Un piano in quattordici punti è stato presentato giovedì 12 gennaio ai presidenti dei nove gruppi politici, dopo lo scandalo di corruzione che ha macchiato l’istituzione dell’Europarlamento, definito Qatargate. Roberta Metsola, presidente dell’Europarlamento, afferma: “Sulle interferenze straniere avremmo dovuto vigilare di più“.
Il Parlamento europeo si è sempre vantato di essere un’istituzione aperta, almeno una delle più aperte dell’UE. A giudicare dai provvedimenti che Roberta Metsola ha presentato giovedì 12 gennaio ai presidenti dei nove gruppi politici, in futuro dovrebbe essere meno aperto di come lo è attualmente.
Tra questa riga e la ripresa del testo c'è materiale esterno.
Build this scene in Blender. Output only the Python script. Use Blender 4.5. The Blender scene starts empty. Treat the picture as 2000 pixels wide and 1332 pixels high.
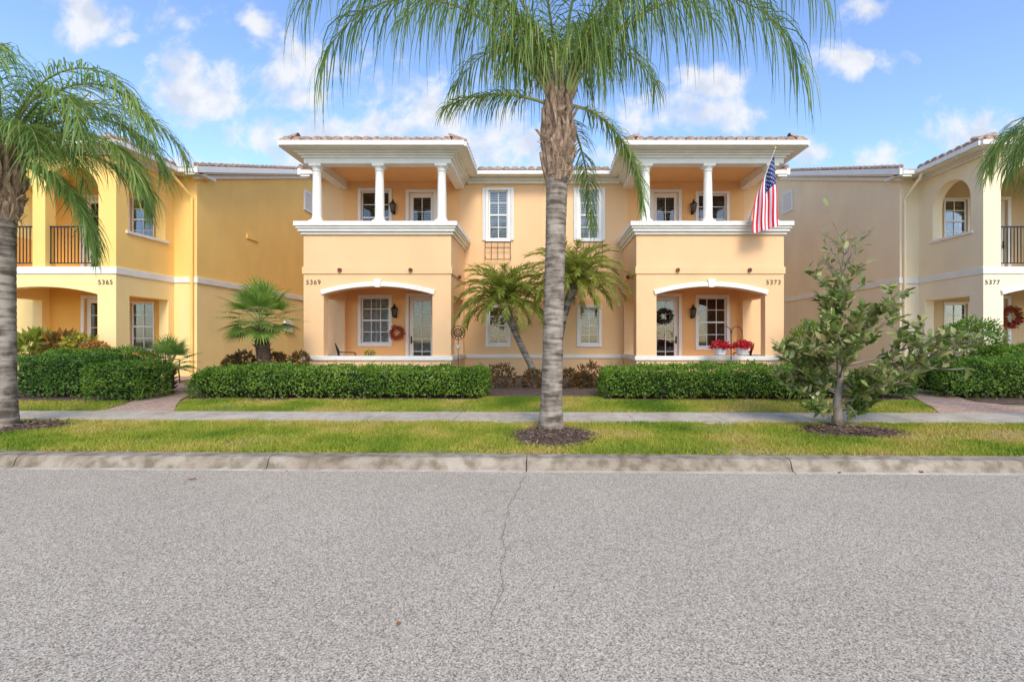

In un documento indirizzato agli stessi, la presidente del Parlamento europeo propone un piano in 14 punti in risposta al Qatargate, il cui obiettivo è “ridare fiducia ai cittadini europei che rappresentiamo” e che, “giustamente, chiedono responsabilità e integrità” mentre lo scandalo di corruzione a cui sarebbero associati Qatar e Marocco infetta l’istituzione.
Nel mirino di questo piano ex eurodeputati, rappresentanti di Paesi extra Ue, lobbisti e Ong. La presidente del Parlamento europeo ha fatto preparare una prima nota di poche pagine sul rafforzamento delle regole di integrità per gli eurodeputati dopo la cosiddetta tempesta del Qatargate.
I primi stralci sono stati presentati alla Conferenza dei Presidenti dei gruppi politici il 12 gennaio.
In primo luogo, Metsola chiede alla COP di nominare una task force la cui missione è stabilire rapidamente una tabella di marcia e un piano di attuazione.
Tale task force avrebbe un presidente e sarebbe composta dai membri del comitato etico (organo attualmente solo consultivo) e dotata di adeguate risorse amministrative.
Inoltre, come riferito nel corso della COP, “Ciò significa che in questa fase della riforma, viene meno il ruolo dell’ufficio del Parlamento“. E non a caso l’ufficio del “pe” riunisce i 14 vicepresidenti, tra i quali c’era, fino alla sua decadenza, la greca Eva Kaili, una delle protagoniste dello scandalo.
La nota fissa 14 obiettivi che vanno dalla regolamentazione dei conflitti di interesse al divieto di gruppi di amicizia con paesi terzi, al rafforzamento del controllo dei lobbisti (comprese le Ong), attraverso una maggiore trasparenza dei deputati.
Non solo: si indica anche la pubblicazione obbligatoria delle loro nomine presso terzi nel quadro delle risoluzioni parlamentari, migliore regolamentazione dell’ingresso nei recinti del Parlamento e formazione obbligatoria degli assistenti parlamentari sulle regole di buona condotta etica e finanziaria.
Le regole deontologiche sarebbero, inoltre, estese agli assistenti parlamentari. Ogni deputato dovrebbe nominare un assistente responsabile del rispetto delle regole.
Gli ex deputati – come Pier Antonio Panzeri, che sembra essere al centro della questione – non avrebbero più così libero accesso al Parlamento e non potrebbero più far entrare chi vogliono.
Qui emerge un punto fondamentale: ex parlamentari, come Panzeri, spesso diventano lobbisti ma a volte non si dichiarano tali, approfittando così del loro tesserino permanente.
Il punto 7 degli obiettivi mira a porre fine a tutto ciò: “Gli ex membri che entrano in Parlamento come rappresentanti di interessi, dopo il periodo di riflessione, devono essere iscritti nel registro per la trasparenza in conformità con le norme vigenti. Saranno tenuti a firmare il registro di ingresso appena creato“.